Eastern Mediterranean University Özay Oral Library participated in the Fourth National Open Access Workshop organized and hosted by the Turkish Scientific and Technological Research Council (TÜBİTAK) in cooperation with Anatolian University Libraries Consortium (ANKOS), Hacettepe University and İzmir Institute of Technology. EMU Institutional Archive Team member and Özay Oral Library Acting Director Osman Soykan and EMU Institutional Archive Team member and Library Technical Services Unit Chief Canay Ataöz represented EMU in the said event which took place in Ankara.
More than 400 participants attended the event which hosted discussions on “Open Science” and “Open Access” concepts along with the policies, strategies, legislation, standards and infrastructures needed to provide free access to publicly funded scientific publications and data through institutional repositories.
As stated in Budapest Open Access Initiative Declaration in 2001, during the workshop Open Access is defined as the world-wide electronic distribution of the peer-reviewed journal literature and completely free and unrestricted access to it by all scientists, scholars, teachers, students, and other curious minds. It was also stated that removing access barriers to this literature will accelerate research, enrich education, share the learning of the rich with the poor and the poor with the rich, make this literature as useful as it can be, and lay the foundation for uniting humanity in a common intellectual conversation and quest for knowledge.
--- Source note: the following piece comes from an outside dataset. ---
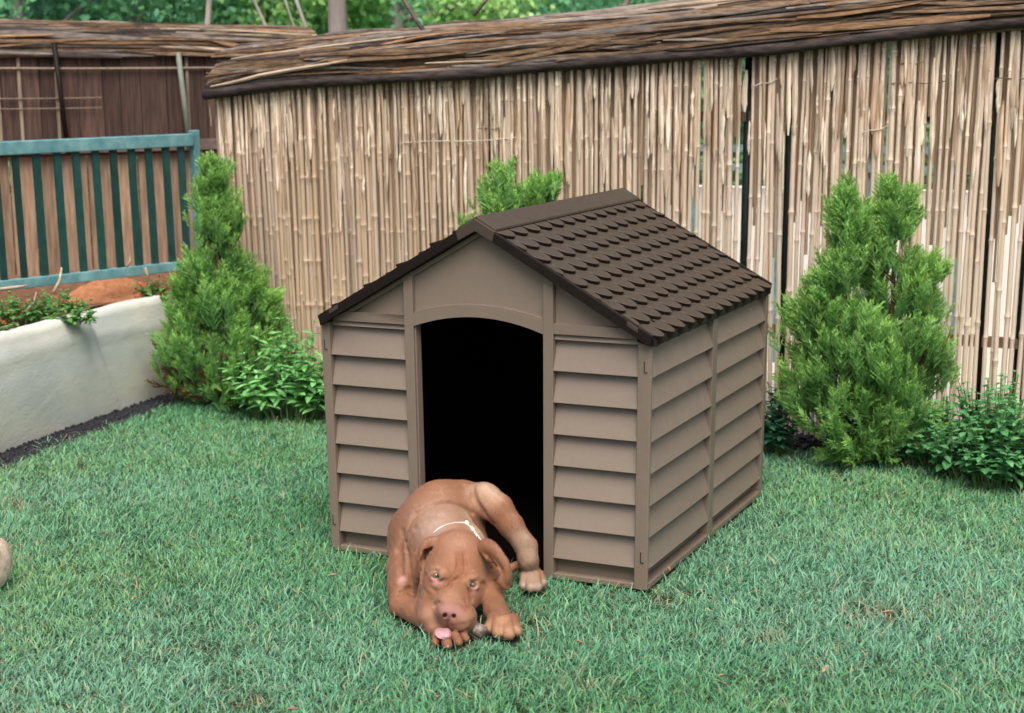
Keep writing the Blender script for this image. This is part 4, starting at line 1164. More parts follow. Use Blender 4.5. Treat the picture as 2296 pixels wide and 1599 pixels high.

During the workshop, open access and open data, research infrastructure and standards for working together, buried open archives, DOAJ and SPARC, What is Europe Doing?, standart data models for research information systems: euroCRIS, international ID numbers for researchers: ORCID, open access strategies and projects of important publishers, research data, open data and data management, TÜBİTAK and open access, latest developments and good practice in institutional archives, DSpace software and its effective use were among the topics of discussion.